Article: China Considers New Holding Company for Huarong, Bad-Debt Managers

Article - Media, Publications

China Considers New Holding Company for Huarong, Bad-Debt Managers

Bloomberg News, 01 June 2021

China’s finance ministry is considering a proposal to transfer its shares in China Huarong Asset Management Co. and three other bad-debt managers to a new holding company modeled after the one that owns the government’s stakes in state-run banks, according to a person familiar with the matter.

Policy makers are re-examining the proposal, which was first tabled three years ago, as part of discussions on how to deal with the financial risks posed by Huarong, said the person, who asked not to be identified discussing private information.

Some officials view the creation of a holding company as a step toward separating the government’s roles as a regulator and shareholder, streamlining oversight and instilling a more professional management culture at Huarong and its peers, the person said.

Authorities are also discussing whether to bring in more external investors, effectively reducing the finance ministry’s controlling stakes, the person said. Regulators are still awaiting guidance from senior Chinese leaders on the proposals and on how to resolve Huarong’s debt challenges, the person added.

It’s unclear what impact, if any, the proposed changes would have on Beijing’s willingness to extend financial support to Huarong and its peers during times of stress. Even though the government owns stakes in major Chinese banks indirectly through a company called Central Huijin Investment Ltd., the firms are still considered by creditors and other counterparties to enjoy strong official backing.

Fears that Huarong might default have rattled bondholders since the end of March, when the company missed a deadline to report annual results.

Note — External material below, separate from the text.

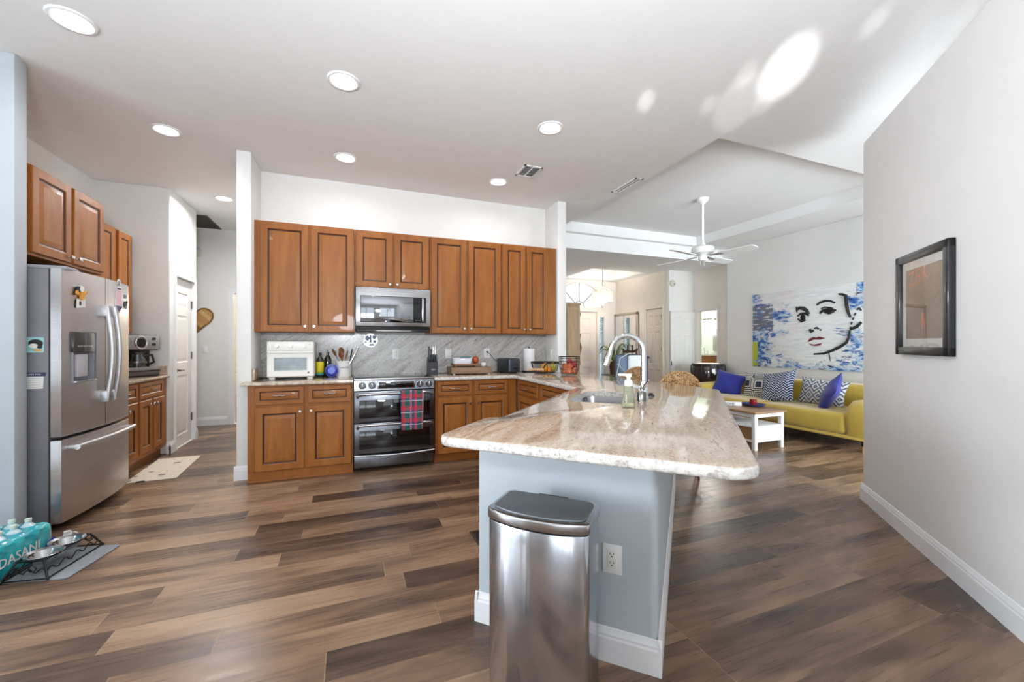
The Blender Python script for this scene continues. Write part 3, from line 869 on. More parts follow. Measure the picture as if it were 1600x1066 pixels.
flat_mag('magnet', 'pink and purple anchor shaped magnet high on the refrigerator door', 'magnet', 0, 0, m_, loc=(-1.7455, 4.20, 1.615), mats=[CW, CP, CPU, CG])
flat_mag('magnet', 'small silver and black magnet at the outer edge of the refrigerator door', 'magnet', 0, 0,
         [(0, [(-.02, .03), (.02, .03), (.02, .06), (-.02, .06)], .004), (1, circ(.0, -.02, .025), .005), (0, circ(.008, -.045, .012), .006), (1, circ(.02, .0, .012), .006)], loc=(-1.759, 4.335, 1.605), mats=[CG, CK])
flat_mag('magnet', 'pale blue card magnet with a penguin on the side of the refrigerator', 'magnet', 0, 0,
         [(0, rrect(.13, .10, .01), .002), (1, circ(.025, .01, .034, sx=1.05, sz=.8), .0035), (2, circ(.015, -.006, .022, sx=1, sz=.7), .005), (1, circ(.045, -.012, .012), .005), (3, circ(.035, -.034, .014, sx=1.6, sz=.5), .004)],
         rot=0, loc=(-1.925, 3.5635, 1.245), mats=[CA, CK, CW, CO])
np_ = [(0, [(-.055, -.06), (.05, -.06), (.055, .02), (-.055, .02)], .003), (1, [(-.055, .022), (.06, .022), (.062, .045), (-.055, .045)], .0035), (2, circ(-.052, .034, .012), .005)] + [(3, [(-.045, z), (.04, z), (.04, z + .0018), (-.045, z + .0018)], .0035) for z in (-.05, -.035, -.02, -.005, .008)]
no = flat_mag('notepad', 'white magnetic notepad with dark heading on the side of the refrigerator', 'notepad', 0, 0, np_, rot=0, loc=(-1.915, 3.5635, 1.02), mats=[CW, CNV, CY, CG])
m = MB(); m.text('LOVE YOU', .014, Matrix.Translation((.008, -.004, .033)) @ Matrix.Rotation(R(90), 4, 'X'), .001); m.build('heading', CW, no)

# ------------------------------------------------------------------ range
RGB_ = NT('dark_stainless'); v = RGB_.coord('Object', (120, 1, 1)); ff = RGB_.noise(v, 3, 3)
RGB_.set(RGB_.ramp(ff, [(.3, lin((104, 106, 112))), (.7, lin((122, 124, 130)))]), .26, 1); DSS = RGB_.m
MX = Matrix.Rotation(R(90), 4, 'X')
t = thing('range', 'dark stainless slide-in range with two oven doors and a plaid towel', 'stove', (.037, 4.165, 0))
RW = .77
box(.004, RW - .004, .045, .634, .045, .895, .003).build('body', BLACK, t)
m = MB(); m.box(-.004, RW + .004, .03, .636, .9, .916, .004); m.build('cooktop', DARKGLASS, t)
m = MB(); m.box(-.004, RW + .004, .006, .03, .896, .917, .004)
m.build('cooktop_trim', SSB, t)
m = MB()   # slanted control panel
m.poly([(0, .0, .80), (RW, .0, .80), (RW, .012, .897), (0, .012, .897), (0, .06, .80), (RW, .06, .80), (RW, .06, .897), (0, .06, .897)], [(0, 1, 2, 3), (4, 7, 6, 5), (0, 4, 5, 1), (3, 2, 6, 7), (0, 3, 7, 4), (1, 5, 6, 2)])
cp = m.build('control_panel', DSS, t, smooth=False)
m = MB(); m.mi = 0; m.box(.215, .575, -.003, .01, .812, .888, .003); m.mi = 1; m.box(.225, .565, -.005, 0, .82, .88, .002); m.build('display', [SSB, DARKGLASS], cp)
for x in (.073, .163, .626, .716):
    q = MB(); M = Matrix.Translation((x, .006, .85)) @ MX
    q.mi = 0; q.lathe([(.036, 0), (.036, .006), (.032, .01), (.030, .01)], n=24, M=M)
    q.mi = 1; q.lathe([(.030, .004), (.030, .024), (.026, .03), (0, .03)], n=24, M=M); q.mi = 0; q.box(x - .005, x + .005, -.030, -.022, .825, .875, .002)
    q.build('knob', [SSB, DSS], cp)


def oven_door(nm, z0, z1, hz):
    m = MB(); m.mi = 0; m.box(0, RW, .004, .05, z0, z1, .004)
    m.mi = 1; m.box(.045, RW - .045, .0, .03, z0 + .045, z1 - .085 if z1 > .6 else z1 - .07, .003)
    o = m.build(nm, [DSS, DARKGLASS], t)
    q = MB(); q.tube([(.03, .0, hz - .03), (.03, -.03, hz - .012), (.05, -.045, hz), (.12, -.05, hz + .004)] + [(.12 + .53 * i / 8, -.05, hz + .004) for i in range(1, 9)] + [(RW - .05, -.045, hz), (RW - .03, -.03, hz - .012), (RW - .03, .0, hz - .03)], .0125, 10)
    q.build('handle', SSB, o); return o


oven_door('upper_oven_door', .485, .79, .765)
oven_door('lower_oven_door', .185, .478, .465)
m = MB(); m.box(0, RW, .004, .05, .048, .165, .004)
dw = m.build('warming_drawer', DSS, t)
q = MB(); q.tube([(.0 + RW * i / 12, -.004 - .016 * math.sin(math.pi * i / 12), .172 - .012 * math.sin(math.pi * i / 12)) for i in range(13)], .010, 8); q.build('handle', SSB, dw)
for x in (.05, RW - .05):
    q = MB(); q.cyl((x, .12, 0), (x, .12, .05), .02); q.build('leg', BLACK, t)


def m_plaid():
    n = NT('red_green_plaid_cloth'); x, y, z = n.sep(n.coord('Object'))
    def band(c, p, o, wd): return n.math('LESS_THAN', n.math('FRACT', n.math('ADD', n.math('DIVIDE', c, p), o)), wd)
    R_, G_, N_, W_ = lin((196, 40, 56)), lin((22, 84, 82)), lin((36, 52, 110)), lin((214, 216, 224))
    vert = n.mix(band(x, .118, .62, .42), R_, G_); vert = n.mix(band(x, .118, .02, .20), vert, N_)
    hor = n.mix(band(z, .118, .12, .5), R_, G_); hor = n.mix(band(z, .118, .62, .14), hor, N_)
    c = n.mix(.42, vert, hor)
    c = n.mix(n.math('MULTIPLY', band(x, .118, .12, .05), .8), c, W_); c = n.mix(n.math('MULTIPLY', band(z, .118, .70, .05), .8), c, W_)
    n.set(c, .9, sheen=.2); n.bump(n.noise(n.coord('Object'), 300, 2), .2, .002); return n.m


m = MB()
def towel(u, v):
    x = -.105 + .21 * u + .012 * (1 - abs(v - .5) * 2) * (u - .5)
    s = v * .80
    rip = .006 * math.sin(u * 15) * min(1, abs(v - .5) * 3)
    if s < .38: y, z = -.0175 + rip - .004, .01 - (.38 - s)
    elif s < .42: a = (s - .38) / .04 * math.pi; y, z = -.0175 * math.cos(a), .01 + .012 * math.sin(a)
    else: y, z = .0165 + rip * .3, .01 - (s - .42) * .6
    return (x, y, z)
m.grid(towel, 22, 60)
o = m.build('dish_towel', m_plaid(), loc=(.575, 4.115, .772), solid=.003)
tag(o, 'red and green plaid dish towel hanging from the upper oven handle', 'towel')

# ------------------------------------------------------------------ microwave
t = thing('microwave', 'stainless over-the-range microwave with dark glass door', 'microwave', (.054, 4.41, 1.385))
MWW = .758
box(.003, MWW - .003, .035, .409, .02, .453, .003).build('body', BLACK, t)
m = MB(); m.mi = 0; m.box(0, MWW, .0, .035, .055, .455, .004); m.mi = 1; m.box(.045, MWW - .045, -.003, .01, .095, .37, .002); m.mi = 2; m.box(.05, .575, -.0045, .0, .10, .365, .001)
o = m.build('door', [SSB, plain('black_panel_gloss', (16, 16, 18), .12), plain('mirrored_dark_glass', (150, 152, 156), .03, 1, var=0)], t)
m = MB(); m.box(.665, .69, -.02, .0, .11, .36, .006); m.build('handle', SSB, o)
m = MB(); m.mi = 0
for i in range(4): m.box(.60 + i * .014, .607 + i * .014, -.0042, -.0025, .12, .124)
m.build('control_label', CG, o)
m = MB(); m.mi = 0; m.box(.01, MWW - .01, .03, .36, .0, .022, .003); m.mi = 1; m.box(.2, .56, .02, .05, .004, .014)
m.build('underside_vent', [BLACK, STEELD], t)
# ------------------------------------------------------------------ outlets and switches
def plate(name, label, loc, rot, kind, cat, group=None):
    t = thing(name, label, cat, loc, rot, group)
    o = box(-.037, .037, -.006, 0, -.058, .058, .003).build('plate', WHITEP, t)
    if kind == 'outlet':
        m = MB(); m.mi = 0; m.box(-.018, .018, -.009, -.005, -.034, .034, .002); m.mi = 1
        for z in (.017, -.017):
            for x in (-.007, .006): m.box(x - .0012, x + .0012, -.0096, -.0088, z + .001, z + .009)
            m.cyl((0, -.0088, z - .006), (0, -.0097, z - .006), .0028, n=10)
        m.build('receptacle', [plain('receptacle_ivory', (232, 230, 224), .4, var=.0), plain('slot_brown', (70, 55, 45), .6)], t)
    else:
        m = MB(); m.box(-.017, .017, -.010, -.005, -.034, .034, .003); m.build('rocker', WHITEP, t)
    return t


plate('wall_outlet', 'white outlet on the blue-grey island end beside the trash can', SD(2.2985, -.375) + (.405,), R(-45), 'outlet', 'outlet')
plate('wall_outlet', 'white outlet on the grey backsplash above the range', (.488, 4.8025, 1.14), 0, 'outlet', 'outlet')
plate('wall_switch', 'white switch plate on the backsplash right of the knife block', (1.10, 4.8025, 1.14), 0, 'sw', 'switch')
plate('wall_outlet', 'white outlet with a black plug above the toaster', (1.588, 4.8025, 1.14), 0, 'outlet', 'outlet')
plate('wall_outlet', 'white outlet half hidden behind the dark oil bottle', (-.20, 4.8025, 1.14), 0, 'outlet', 'outlet')
plate('wall_switch', 'white switch plate on the wall end behind the fruit basket', (2.4085, 4.66, 1.13), R(-90), 'sw', 'switch')
plate('wall_switch', 'white switch plate on the hall wall under the wooden heart', (-2.085, 7.4995, 1.17), 0, 'sw', 'switch')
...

Any move to inflict losses on Huarong’s creditors would mark a significant — and potentially risky — step in President Xi Jinping’s campaign to reduce moral hazard in the world’s second-largest credit market. With nearly 1.6 trillion yuan ($251 billion) of liabilities and a vast web of connections with other financial institutions, Huarong is among China’s most systemically important companies outside the nation’s state-owned banks.